My favorite track is probably “Sticky” which draws heaviest from R&B of all the songs on the album, and reminds me of Neo-Soul trio Moonchild. This is a super catchy song, but once again casual in its execution. The slow beat and mellow tones are easy to navigate, though not always simple. A gospel-like section emerges at a minute and a half, complete with ambiance and clapping. This could be why it stands out so clearly from the rest: the choir vocals are electrifying and reassuring at the same time, riding the line between gospel and psychedelic.  Overall every part sounds incredible, showcasing the production quality on the track as a whole, and allowing us to get lost in it thanks to the exceptional mixing.

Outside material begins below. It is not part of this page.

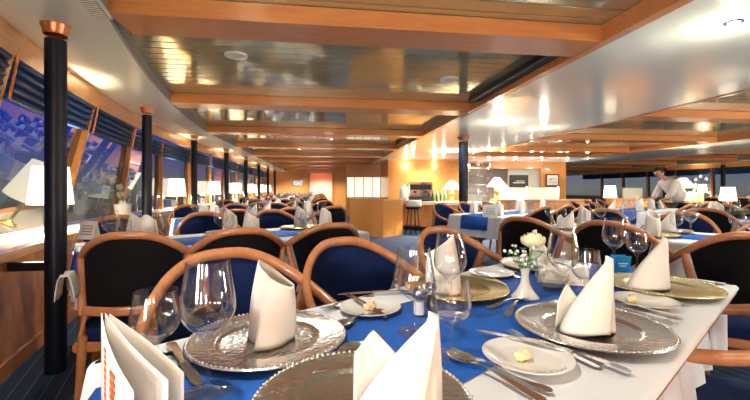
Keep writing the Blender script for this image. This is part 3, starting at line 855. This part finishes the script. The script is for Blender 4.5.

The most heavily electronic elements I heard from this album were at the beginning of “Breathe Low and Deep”. It starts with an other-worldly melody that brings us onto the bands emotional level. Teeny strains her voice, lending it softness albeit it a grating quality at the same time. When brass comes in around two and a half minutes, the mood dropped in a way. It felt out of place, rather than perhaps like a change of pace that it was intended to. But then a truly wonderful shift happens. “Breathe loudly,” Teeny encourages us in her varied vocal tones: and I’m not going to lie, it is pretty inspirational. The guitar and horns at four minutes are full of doom, like the peak of tragedy or violence in a film, completely unexpected and invigorating. It took the focus of the track very suddenly to one’s own breathing, imbuing it with anxiety and making its mantra to “breathe loudly”, a display of inner stress rather than quietude.

Throughout, there’s a lot that can send the listener’s head spinning. All of the quick changes, sectional disparities and booming can be overwhelming. This is the kind of album you have to be awake and prepared to listen to. Even though the songs have great hooks and engage with the listener, there’s no time to take a break. It immerses the listener entirely. At times, they come very close to what verges on the familiar, but by keeping the R&B thread strong with vocalization and intonation, TEEN continues to stand out. The horns they use compliment the melody, and the production ensures that Teeny’s clear, hoarse vocals sound beautiful and unconcerned all at once. This album is truly rich and exciting.